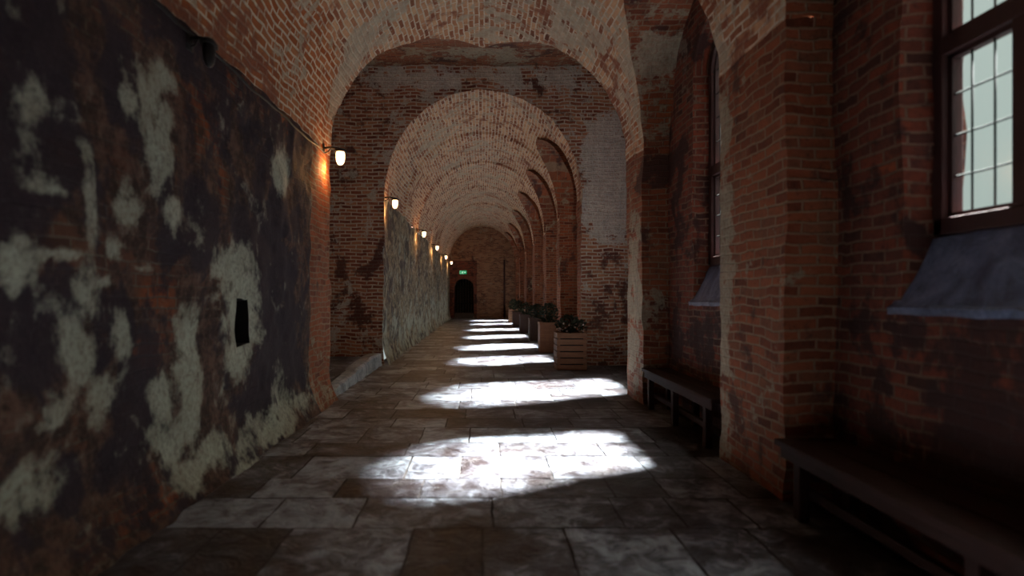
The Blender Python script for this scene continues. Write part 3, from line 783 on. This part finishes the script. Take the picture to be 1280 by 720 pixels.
tag(dk, 'black unlit lamp fitting high on the near left wall', 'lamp')
mb = MB(); pts = [(XL+.035, y, ZS-.06+.012*math.sin(y*4.1)+.008*math.sin(y*9.7)) for y in L(-3.5, 8.3, 60)]
mb.tube(pts, .011, 6); mb.build('cable', M['black'], bpy.data.objects['wall_left'])

# ------------------------------------------------------------------ benches
def bench(y0, y1, xf, ztop, label, legs):
    dpt = XW-.03-xf
    r = empty('bench', (xf, (y0+y1)/2, 0), label, 'bench', 'benches under the windows'); cy = (y0+y1)/2; h = (y1-y0)/2
    m = MB(); m.box((0, -h, ztop-.045), (dpt*.48, h, ztop), bev=.008); m.box((dpt*.52, -h, ztop-.045), (dpt, h, ztop), bev=.008); m.build('seat', M['bench'], r)
    m = MB(); m.box((.025, -h+.05, ztop-.12), (.055, h-.05, ztop-.045), bev=.004); m.build('apron', M['bench'], r)
    m = MB(); m.box((.12, -h+.1, .14), (.17, h-.1, .20), bev=.006); m.build('stretcher', M['bench'], r)
    for ly in legs:
        for lx in (.03, dpt-.10):
            m = MB(); m.box((lx, ly-cy-.04, 0.002), (lx+.07, ly-cy+.04, ztop-.045), bev=.006); m.build('leg', M['bench'], r)
    return r
bench(5.72, 8.22, 2.15, .52, 'dark wooden bench in the second window recess, between the two brick piers', [5.98, 7.0, 8.0])
bench(.85, 4.3, 2.06, .49, 'dark wooden bench in the shadowed recess under the nearest window', [1.1, 2.6, 4.05])

# ------------------------------------------------------------------ planters along the right side
def shrub(cx, cy, z0, h, r, nleaf, rnd, mi=0):
    m = MB()
    for s in range(7):
        a = rnd.uniform(0, 6.28); rr = rnd.uniform(0, r*.6)
        m.tube([(cx, cy, z0), (cx+rr*.5*math.cos(a), cy+rr*.5*math.sin(a), z0+h*.5), (cx+rr*math.cos(a), cy+rr*math.sin(a), z0+h*.9)], [.012, .008, .004], 5)
    for i in range(nleaf):
        a = rnd.uniform(0, 6.28); u = rnd.random()**.5; t = rnd.random()
        rad = r*u*math.sin(math.pi*(.15+.8*t)); p = Vector((cx+rad*math.cos(a), cy+rad*math.sin(a), z0+.05+h*t))
        d = Vector((math.cos(a)+rnd.uniform(-.6, .6), math.sin(a)+rnd.uniform(-.6, .6), rnd.uniform(-.2, 1))).normalized()
        sd_ = d.cross(Vector((rnd.uniform(-1, 1), rnd.uniform(-1, 1), 1))).normalized(); ln = rnd.uniform(.05, .1); wd = ln*.33
        up = d.cross(sd_)*ln*.12
        m.face([p, p+d*ln*.45+sd_*wd+up, p+d*ln, p+d*ln*.45-sd_*wd+up])
    return m
def planter(x, y, wx, wy, h, label, slats, plant_h, rnd, mat, group, flowers=False):
    r = empty('planter', (x, y, 0), label, 'planter', group)
    if slats:
        k_ = 6; sh = h/k_
        for side in range(4):
            m = MB()
            for i in range(k_):
                z0 = .01+i*sh; z1 = z0+sh*.82
                if side == 0: m.box((-wx/2, -wy/2, z0), (wx/2, -wy/2+.018, z1), bev=.003)
                if side == 1: m.box((-wx/2, wy/2-.018, z0), (wx/2, wy/2, z1), bev=.003)
                if side == 2: m.box((-wx/2, -wy/2+.02, z0), (-wx/2+.018, wy/2-.02, z1), bev=.003)
                if side == 3: m.box((wx/2-.018, -wy/2+.02, z0), (wx/2, wy/2-.02, z1), bev=.003)
            m.build('slat_side', mat, r)
        for sx in (-1, 1):
            for sy in (-1, 1):
                cx, cy = sx*(wx/2-.045), sy*(wy/2-.045)
                m = MB(); m.box((cx-.024, cy-.024, 0), (cx+.024, cy+.024, h), bev=.003); m.build('corner_post', mat, r)
        m = MB(); m.box((-wx/2+.03, -wy/2+.03, .02), (wx/2-.03, wy/2-.03, h-.06)); m.build('liner', M['soil'], r)
    else:
        for side in range(4):
            m = MB(); t = .02
            nb = 4
            for i in range(nb):
                a0, a1 = -.5+i/nb, -.5+(i+1)/nb
                if side < 2:
                    yy = -wy/2 if side == 0 else wy/2-t; m.box((a0*wx+.002, yy, .0), (a1*wx-.002, yy+t, h), bev=.003)
                else:
                    xx = -wx/2 if side == 2 else wx/2-t; m.box((xx, a0*(wy-2*t)+.002, 0), (xx+t, a1*(wy-2*t)-.002, h), bev=.003)
            m.build('board_side', mat, r)
        m = MB(); m.box((-wx/2-.012, -wy/2-.012, h-.05), (wx/2+.012, -wy/2+.005, h+.01), bev=.003); m.box((-wx/2-.012, wy/2-.005, h-.05), (wx/2+.012, wy/2+.012, h+.01), bev=.003)
        m.box((-wx/2-.012, -wy/2+.006, h-.05), (-wx/2+.005, wy/2-.006, h+.01), bev=.003); m.box((wx/2-.005, -wy/2+.006, h-.05), (wx/2+.012, wy/2-.006, h+.01), bev=.003); m.build('rim', mat, r)
        m = MB(); m.box((-wx/2+.022, -wy/2+.022, .05), (wx/2-.022, wy/2-.022, h-.04)); m.build('soil', M['soil'], r)
    shrub(0, 0, h-.06, plant_h, min(wx, wy)*.52, 420, rnd).build('foliage', M['leaf'], r)
    if flowers:
        m = MB()
        for i in range(26):
            a = rnd.uniform(0, 6.28); q = rnd.uniform(.05, wx*.45); p = Vector((q*math.cos(a), q*math.sin(a)*.8, h+rnd.uniform(.0, plant_h*.55)))
            bm = bmesh.new(); bmesh.ops.create_icosphere(bm, subdivisions=1, radius=rnd.uniform(.014, .026))
            for v in bm.verts: v.co = v.co+p
            m.frombm(bm)
        m.build('blossom', M['flower'], r)
    return r
rnd = random.Random(5)
G = 'planters along the right side of the corridor'
planter(1.78, 12.35, .60, .55, .76, 'nearest planter on the right, a slatted wooden crate with low dark plants', True, .32, rnd, M['crate'], G, True)
planter(1.75, 16.1, .50, .60, .78, 'second planter from the front, brown boarded box with a dark shrub', False, .5, rnd, M['crate'], G)
planter(1.80, 20.2, .50, .55, .74, 'third planter from the front, dark box with a bushy shrub', False, .46, rnd, M['crate2'], G)
planter(1.75, 24.4, .50, .55, .72, 'fourth planter from the front, dark box with a bushy shrub', False, .48, rnd, M['crate2'], G)
planter(1.70, 28.6, .55, .55, .72, 'fifth planter from the front, dark box with a bushy shrub', False, .52, rnd, M['crate2'], G)
planter(1.70, 33.2, .55, .55, .74, 'farthest planter on the right, pale slatted box with a dark shrub', True, .52, rnd, M['crate'], G)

> [TASK TO COMPLETE]
Pictures are excluded; extract exactly the lines from the start of the data through the line that holds "mb.tube(pts, .011, 6);", both ends included.

> [FINAL RESULT]
The Blender Python script for this scene continues. Write part 3, from line 783 on. This part finishes the script. Take the picture to be 1280 by 720 pixels.
tag(dk, 'black unlit lamp fitting high on the near left wall', 'lamp')
mb = MB(); pts = [(XL+.035, y, ZS-.06+.012*math.sin(y*4.1)+.008*math.sin(y*9.7)) for y in L(-3.5, 8.3, 60)]
mb.tube(pts, .011, 6); mb.build('cable', M['black'], bpy.data.objects['wall_left'])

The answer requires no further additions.